#### INPUT MATERIAL
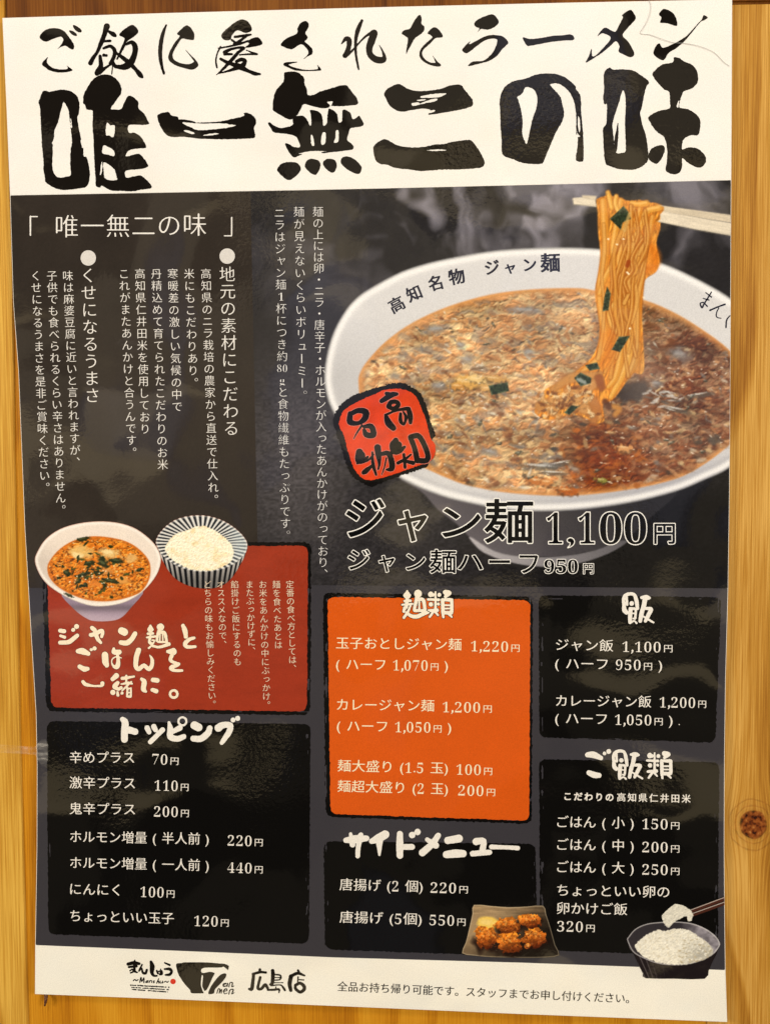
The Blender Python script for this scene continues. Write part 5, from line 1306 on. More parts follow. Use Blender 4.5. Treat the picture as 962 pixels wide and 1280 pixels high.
heading(goh_p, [warp(725, 930, 8.017, [[(72, 108, 48), (130, 108, 62), (205, 140, 42)], [(85, 288, 48), (140, 310, 60), (188, 315, 46)], [(240, 95, 34)], [(283, 75, 46)]]),
                warp(725, 930, 8.017, refit(HAN, (190, 95), (315, 60), 0.485, 0.48, 0.46)),
                warp(725, 930, 8.017, refit(RUI, (415, 75), (655, 75), 0.83, 0.82, 0.82))], res=0.25)

# small vertical text of the set panel
P = Print()
for tx, x0, x1, y1 in [('\u5b9a\u756a\u306e\u98df\u3079\u65b9\u3068\u3057\u3066\u306f\u3001', 362.4, 366, 835), ('\u9eba\u3092\u98df\u3079\u305f\u3042\u3068\u306f', 345.5, 348, 806), ('\u304a\u7c73\u3092\u3042\u3093\u304b\u3051\u306e\u4e2d\u306b\u3076\u3063\u304b\u3051\u3002', 328.5, 333.5, 881), ('\u307e\u305f\u3076\u3063\u304b\u3051\u305a\u306b\u3001', 312, 315, 813), ('\u9921\u639b\u3051\u3054\u98ef\u306b\u3059\u308b\u306e\u3082', 293.5, 297, 827), ('\u30aa\u30b9\u30b9\u30e1\u306a\u306e\u3067\u3001', 276, 279, 805), ('\u3069\u3061\u3089\u306e\u5473\u3082\u304a\u6109\u3057\u307f\u304f\u3060\u3055\u3044\u3002', 259.5, 265.5, 880)]:
    vline(P, tx, x0, 730.5, x1, y1, 10.6, C(236, 214, 186), 0.002, 0.008)
P.build('lettering', 8, red_p)

# ------------------------------------------------------------------ small printed dishes
def dish(canvas, name, outline, level, label, parent=None, res=0.55, n=4):
    P = Print(); xs = [p[0] for p in outline]; ys = [p[1] for p in outline]
    P.field(min(xs)-2, min(ys)-2, max(xs)+2, max(ys)+2, res, lambda X, Y: np.maximum(sd_poly(X, Y, outline, n), inside(X, Y, 0.6)), canvas.sample)
    o = P.build(name, level, parent or POSTER)
    if label: o['label'] = label
    return o


# little noodle bowl
s_b = 5.659
OUT2 = warp(40, 640, s_b, [[(22, 350), (40, 280), (100, 190), (200, 120), (330, 80), (480, 65), (620, 78), (740, 120), (850, 205), (905, 290), (912, 360), (880, 450), (800, 550), (700, 620), (600, 655), (480, 668), (380, 655), (250, 605), (130, 530), (60, 450)]])[0]
SOUP2 = warp(40, 640, s_b, [[(110, 400), (130, 340), (200, 260), (300, 200), (420, 172), (540, 178), (660, 205), (750, 255), (820, 330), (840, 400), (825, 490), (770, 565), (680, 605), (560, 630), (430, 628), (320, 600), (200, 540), (130, 470)]])[0]
BODY2 = warp(40, 640, s_b, [[(210, 580), (300, 690), (380, 750), (440, 772), (550, 772), (630, 750), (700, 680), (790, 560), (600, 620), (400, 620)]])[0]
c2_ = Canvas(38, 642, 206, 782, 0.55, C(172, 52, 22))
x2, y2 = c2_.X, c2_.Y
d = sd_poly(x2, y2, BODY2); tone = np.clip((y2-752)/24, 0, 1)
cb = C(150, 132, 150)[None, None]*(1-0.28*np.exp(-((y2-760)/5)**2))[..., None]+C(60, 56, 52)[None, None]*(tone*0.55)[..., None]
al = soft(d, 1)[..., None]; c2_.a = c2_.a*(1-al)+np.clip(cb, 0, 1)*al
d = sd_poly(x2, y2, OUT2)
wv = C(236, 222, 208)[None, None]*(1-0.10*np.clip((95-x2)/40, 0, 1)*np.clip((y2-670)/30, 0, 1))[..., None]
wv = wv+(C(250, 242, 232)-wv)*(np.exp(-((d+2.5)/1.8)**2)*0.8)[..., None]
wv = wv*(1-0.22*np.exp(-((d)/0.8)**2))[..., None]
al = soft(d, 1)[..., None]; c2_.a = c2_.a*(1-al)+np.clip(wv, 0, 1)*al
d = sd_poly(x2, y2, SOUP2)
ha = fbm(x2/7, y2/4.5, 70, 3); hb = fbm(x2/2.6, y2/1.9, 71, 3)
so = C(200, 100, 24)[None, None]*(1-ha[..., None])+C(236, 148, 46)[None, None]*ha[..., None]
so = so*np.clip(1+relief(ha*0.7+hb*0.5, 2.4), 0.5, 1.4)[..., None]
dkm = np.clip((hb-0.55)*7, 0, 1)*np.clip((ha-0.3)*4, 0, 1)
so = so*(1-0.6*dkm[..., None])+C(76, 34, 12)[None, None]*0.6*dkm[..., None]
rf = np.clip(-d/4, 0, 1)[..., None]; so = so*rf+C(206, 112, 36)[None, None]*(1-rf)
al = soft(d, 1.2)[..., None]; c2_.a = c2_.a*(1-al)+np.clip(so, 0, 1)*al
R = np.random.default_rng(21)
k = 0
while k < 520:
    x, y = R.uniform(58, 190), R.uniform(670, 752)
    if d[int((y-c2_.y0)/c2_.res), int((x-c2_.x0)/c2_.res)] > -2.5: continue
    k += 1; r_ = R.random()
    c = C(238, 180, 84) if r_ < .35 else C(214, 112, 26) if r_ < .6 else C(92, 40, 14) if r_ < .86 else C(246, 214, 150)
    c2_.dab(x, y, R.uniform(0.8, 2.2), R.uniform(0.5, 1.1), R.normal(0, 0.8), c, R.uniform(0.5, 0.9), 0.6)
for x, y, rx, ry, c in [(101, 690, 13, 8, C(232, 196, 120)), (97, 694, 7, 4, C(246, 222, 160)), (137, 692, 13, 6, C(230, 196, 128)), (135, 690, 8, 3, C(244, 220, 160)), (165, 698, 8, 5, C(226, 180, 110)), (133, 714, 7, 4, C(220, 150, 80)), (155, 726, 9, 5, C(226, 160, 80)), (120, 730, 8, 4, C(222, 130, 50))]:
    c2_.dab(x, y, rx, ry, 0.1, c, 0.85, 0.7)
for k in range(60):
    x, y = R.normal(118, 24), R.normal(712, 13)
    if k >= 44: x, y = R.uniform(70, 180), R.uniform(732, 750)
    if not (60 < x < 186 and 674 < y < 750): continue
    if d[int((y-c2_.y0)/c2_.res), int((x-c2_.x0)/c2_.res)] > -3: continue
    c2_.dab(x, y, R.uniform(1.8, 4.8), R.uniform(0.9, 1.9), R.normal(-0.2, 0.7), C(34, 44, 20) if k % 4 else C(64, 74, 30), 0.92, 0.5)
for x, y, rx, ry, a_ in [(104, 674, 8, 2.6, -0.2), (112, 704, 7, 3, -0.2), (129, 704, 8, 4.5, 0.5), (84, 716, 5, 4, 0.6), (104, 718, 9, 2.6, -0.3), (138, 726, 10, 3, 0.2), (98, 727, 5, 2, -0.7), (107, 731, 3, 3, 0), (175, 712, 5, 2, -0.3), (146, 701, 9, 3, 0.1), (87, 744, 6, 2, .4)]:
    c2_.dab(x, y, rx, ry, a_, C(32, 42, 22), 0.92, 0.4); c2_.dab(x-1, y-1, rx*.5, ry*.35, a_, C(110, 120, 80), 0.5, 0.6)
for k in range(26): c2_.dab(R.normal(122, 18), R.normal(722, 8), 0.8, 0.7, 0, C(248, 234, 190), 0.9, 0.5)
small_b = dish(c2_, 'noodle_bowl_picture', OUT2, 7, 'small white bowl of orange egg soup')
dish(c2_, 'bowl_foot', BODY2, 6.6, None, small_b)
dish(c2_, 'soup', SOUP2, 7.5, None, small_b)

# striped rice bowl
s_r = 6.871
OUT3 = warp(185, 635, s_r, [[(68, 300), (90, 230), (160, 150), (260, 90), (400, 62), (530, 70), (660, 115), (770, 190), (840, 270), (855, 330), (830, 400), (740, 480), (620, 530), (480, 548), (340, 530), (200, 470), (110, 390)]])[0]
BODY3 = warp(185, 635, s_r, [[(85, 350), (110, 420), (170, 530), (240, 610), (340, 665), (450, 690), (560, 690), (650, 660), (720, 600), (780, 510), (838, 390), (740, 440), (480, 500), (200, 430)]])[0]
RICE3 = warp(185, 635, s_r, [[(150, 370), (160, 310), (230, 230), (330, 190), (440, 155), (530, 170), (640, 235), (720, 320), (735, 400), (700, 470), (600, 520), (480, 540), (350, 520), (220, 450)]])[0]
c3 = Canvas(192, 640, 314, 740, 0.45, C(172, 52, 22))
x3, y3 = c3.X, c3.Y
qx, qy = (x3-252.2)/57, (y3-679.5)/35
th = np.arctan2(qy, qx)
d = sd_poly(x3, y3, BODY3)
uu = (x3-252.2)/(57-0.28*(y3-700)); ths = np.arccos(np.clip(uu, -1, 1))
strp = np.clip(np.sin(ths*44)*2.0+0.1, -1, 1)*0.5+0.5
cb = C(24, 26, 30)[None, None]*(1-strp[..., None])+C(196, 190, 184)[None, None]*strp[..., None]
cb = cb*(0.62+0.4*np.clip((726-y3)/26, 0, 1))[..., None]
al = soft(d, 0.9)[..., None]; c3.a = c3.a*(1-al)+cb*al
d = sd_poly(x3, y3, OUT3)
strp = np.clip(np.sin(th*48)*2.2-0.1, -1, 1)*0.5+0.5
rim = C(34, 38, 44)[None, None]*(1-strp[..., None])+C(228, 226, 220)[None, None]*strp[..., None]
rim = rim+(C(206, 222, 228)-rim)*(0.45*np.clip((x3-278)/20, 0, 1)*np.clip((710-y3)/20, 0, 1))[..., None]
rim = rim+(C(236, 232, 224)-rim)*(np.exp(-((d+1.2)/0.8)**2)*0.45)[..., None]
al = soft(d, 0.9)[..., None]; c3.a = c3.a*(1-al)+rim*al
d = sd_poly(x3, y3, RICE3)+(fbm(x3/2, y3/2, 75, 2)-.5)*2
ra = fbm(x3/9, y3/7, 76, 3); rb = fbm(x3/1.7, y3/1.5, 77, 2)
rc = C(250, 240, 212)[None, None]*(1-0.0*ra[..., None])
yl = np.clip((ra-0.54)*3.2+0.3*np.clip((y3-690)/20, 0, 1), 0, 1)
rc = rc*(1-0.5*yl[..., None])+C(236, 196, 128)[None, None]*0.5*yl[..., None]
rc = rc*(0.96+0.1*rb)[..., None]*np.clip(1+relief(rb, 0.5), 0.8, 1.15)[..., None]
al = soft(d, 1)[..., None]; c3.a = c3.a*(1-al)+np.clip(rc, 0, 1)*al
R = np.random.default_rng(8)
for k in range(260):
    x, y = R.uniform(206, 292), R.uniform(660, 712)
    if sd_poly(np.array([[x]]), np.array([[y]]), RICE3, 1)[0, 0] > -2: continue
    c3.dab(x, y, R.uniform(0.9, 1.8), R.uniform(0.5, 0.8), R.uniform(0, 3.1), C(255, 250, 230) if k % 3 else C(232, 206, 156), 0.45, 0.7)
rice_b = dish(c3, 'rice_bowl_picture', OUT3, 7, 'striped blue and white bowl of rice')
dish(c3, 'bowl_foot', BODY3, 6.7, None, rice_b, res=0.45)
dish(c3, 'rice', RICE3, 7.5, None, rice_b)

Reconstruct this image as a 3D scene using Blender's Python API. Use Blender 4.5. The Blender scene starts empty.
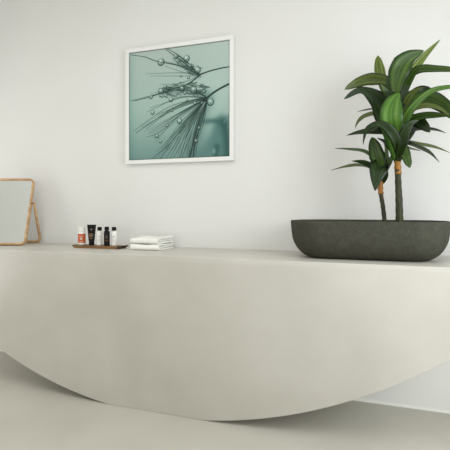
import bpy, bmesh, math, random
import numpy as np
from mathutils import Vector, Matrix
C = bpy.context.scene.collection
random.seed(4)
PI = math.pi

# ------------------------------------------------------------------ camera
CAM_D, CAM_H, YAW = 2.68, 1.102, math.radians(19.582)
cd = bpy.data.cameras.new('camera'); cam = bpy.data.objects.new('camera', cd); C.objects.link(cam)
cam.location = (0, -CAM_D, CAM_H); cam.rotation_euler = (PI/2, 0, YAW)
cd.sensor_width = 36; cd.lens = 36; cd.shift_y = -17/450; cd.clip_start = .05
bpy.context.scene.camera = cam

# ------------------------------------------------------------------ world, lights, exposure
w = bpy.data.worlds.new('world'); bpy.context.scene.world = w; w.use_nodes = True
w.node_tree.nodes['Background'].inputs[0].default_value = (.9, .95, 1, 1)
w.node_tree.nodes['Background'].inputs[1].default_value = .3
def area(name, loc, aim, sx, sy, power, col):
    l = bpy.data.lights.new(name, 'AREA'); l.shape = 'RECTANGLE'; l.size = sx; l.size_y = sy
    l.energy = power; l.color = col
    o = bpy.data.objects.new(name, l); C.objects.link(o); o.location = loc
    o.rotation_euler = (Vector(aim)-Vector(loc)).to_track_quat('-Z', 'Y').to_euler()
    return o
area('window_light_right_low', (1.14, -1.05, .8), (0, -1.05, .8), 1.0, 1.4, 16, (.92, .965, 1))
area('window_light_right_high', (1.14, -1.6, 1.7), (0, -1.6, 1.7), 1.4, 1.2, 24, (.92, .965, 1))
area('window_light_rear', (-.6, -5.9, 1.4), (-.6, 0, 1.2), 3.4, 2.0, 41, (.97, .985, 1))
area('window_light_left', (-3.34, -1.0, 1.05), (-2, -1.0, 1.0), 1.1, 1.9, 12, (1, .99, .97))
area('ceiling_light', (-1.1, -2.2, 2.72), (-1.1, -2.2, 0), 1.0, 1.6, 22, (1, .975, .95))
vs = bpy.context.scene.view_settings
bpy.context.scene.display_settings.display_device = 'sRGB'
vs.view_transform = 'Standard'; vs.look = 'None'; vs.exposure = 0.0; vs.gamma = 1; vs.use_curve_mapping = False

# ------------------------------------------------------------------ helpers
def lin(c):
    return tuple(((v/255)/12.92 if v/255 <= .04045 else ((v/255+.055)/1.055)**2.4) for v in c)
def mat(name, col, rough=.6, metal=0, spec=.5):
    m = bpy.data.materials.new(name); m.use_nodes = True
    b = m.node_tree.nodes['Principled BSDF']
    b.inputs['Base Color'].default_value = (*lin(col), 1); b.inputs['Roughness'].default_value = rough
    b.inputs['Metallic'].default_value = metal; b.inputs['Specular IOR Level'].default_value = spec
    return m
def noise_mat(name, c1, c2, scale=3, rough=.6, detail=6, bump=0, bscale=40, stretch=(1,1,1), lo=.35, hi=.65, spec=.5):
    m = mat(name, c1, rough, spec=spec); nt = m.node_tree; N = nt.nodes.new; L = nt.links.new
    b = nt.nodes['Principled BSDF']
    tc = N('ShaderNodeTexCoord'); mp = N('ShaderNodeMapping'); mp.inputs['Scale'].default_value = stretch
    L(tc.outputs['Object'], mp.inputs[0])
    n = N('ShaderNodeTexNoise'); n.inputs['Scale'].default_value = scale; n.inputs['Detail'].default_value = detail
    L(mp.outputs[0], n.inputs['Vector'])
    r = N('ShaderNodeValToRGB'); r.color_ramp.elements[0].position = lo; r.color_ramp.elements[1].position = hi
    r.color_ramp.elements[0].color = (*lin(c1), 1); r.color_ramp.elements[1].color = (*lin(c2), 1)
    L(n.outputs['Fac'], r.inputs[0]); L(r.outputs[0], b.inputs['Base Color'])
    if bump:
        n2 = N('ShaderNodeTexNoise'); n2.inputs['Scale'].default_value = bscale; n2.inputs['Detail'].default_value = 4
        L(mp.outputs[0], n2.inputs['Vector'])
        bp = N('ShaderNodeBump'); bp.inputs['Strength'].default_value = bump; bp.inputs['Distance'].default_value = .003
        L(n2.outputs['Fac'], bp.inputs['Height']); L(bp.outputs[0], b.inputs['Normal'])
    return m
def obj(name, bm, m, parent=None, smooth=False, auto=None):
    bmesh.ops.recalc_face_normals(bm, faces=bm.faces)
    me = bpy.data.meshes.new(name); bm.to_mesh(me); bm.free()
    for k in (m if isinstance(m, (list, tuple)) else [m]): me.materials.append(k)
    if smooth or auto:
        me.polygons.foreach_set('use_smooth', [True]*len(me.polygons))
    if auto: me.set_sharp_from_angle(angle=math.radians(auto))
    o = bpy.data.objects.new(name, me); C.objects.link(o)
    if parent: o.parent = parent
    return o
def tag(o, label=None, cat=None, group=None, kind=None):
    if label: o['label'] = label
    if cat: o['category'] = cat
    if group: o['group'] = group
    if kind: o['kind'] = kind
    return o
def empty(name, loc, rz=0, rx=0):
    o = bpy.data.objects.new(name, None); C.objects.link(o); o.location = loc; o.rotation_euler = (rx, 0, rz)
    o.empty_display_size = .05
    return o
def box(bm, x0, x1, y0, y1, z0, z1, bevel=0, seg=2, mi=0):
    r = bmesh.ops.create_cube(bm, size=1)
    for v in r['verts']:
        v.co = Vector(((x0+x1)/2+v.co.x*(x1-x0), (y0+y1)/2+v.co.y*(y1-y0), (z0+z1)/2+v.co.z*(z1-z0)))
    fs = {f for v in r['verts'] for f in v.link_faces}
    if bevel:
        es = {e for f in fs for e in f.edges}
        bmesh.ops.bevel(bm, geom=list(es), offset=bevel, segments=seg, profile=.5, affect='EDGES')
    return bm
def prism(bm, pts, y0, y1):
    """closed polygon in x,z extruded along y"""
    a = [bm.verts.new((x, y0, z)) for x, z in pts]; b = [bm.verts.new((x, y1, z)) for x, z in pts]
    bm.faces.new(a); bm.faces.new(b[::-1]); n = len(pts)
    for i in range(n): bm.faces.new((a[i], b[i], b[(i+1) % n], a[(i+1) % n]))
    return bm
def tube(bm, path, radii, n=12, closed=False, sy=1.0):
    """sweep a (possibly flattened) circle along a path"""
    path = [Vector(p) for p in path]; k = len(path); rings = []
    up = Vector((0, 1, 0)) if abs((path[1]-path[0]).normalized().y) < .9 else Vector((1, 0, 0))
    for i, p in enumerate(path):
        if closed: t = (path[(i+1) % k]-path[i-1]).normalized()
        else: t = (path[min(i+1, k-1)]-path[max(i-1, 0)]).normalized()
        s = t.cross(up).normalized(); u = s.cross(t).normalized()
        r = radii[i] if hasattr(radii, '__len__') else radii
        rings.append([bm.verts.new(p+(s*math.cos(2*PI*j/n)+u*math.sin(2*PI*j/n)*sy)*r) for j in range(n)])
    for i in range(k if closed else k-1):
        a, b = rings[i], rings[(i+1) % k]
        for j in range(n): bm.faces.new((a[j], a[(j+1) % n], b[(j+1) % n], b[j]))
    if not closed: bm.faces.new(rings[0]); bm.faces.new(rings[-1][::-1])
    return bm
def lathe(bm, prof, n=28, sx=1, sy=1, cx=0, cy=0, mi=None):
    rings = []
    for r, z in prof: rings.append([bm.verts.new((cx+r*sx*math.cos(2*PI*j/n), cy+r*sy*math.sin(2*PI*j/n), z)) for j in range(n)])
    for i in range(len(rings)-1):
        for j in range(n):
            bm.faces.new((rings[i][j], rings[i][(j+1) % n], rings[i+1][(j+1) % n], rings[i+1][j]))
    bm.faces.new(rings[0]); bm.faces.new(rings[-1][::-1])
    return bm
SH = math.sin(YAW)
def at(px, py, D):
    """a point of the place: D metres in front of the lens measured square to the back wall"""
    X = D*math.tan(math.atan((px-225)/450)-YAW)
    return Vector((X, D-CAM_D, CAM_H-(py-208)*D/(SH*(px+1040))))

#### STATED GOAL
Write down only the number of lines that contain the string "Blender" in the listing.

#### ANSWER BELOW
2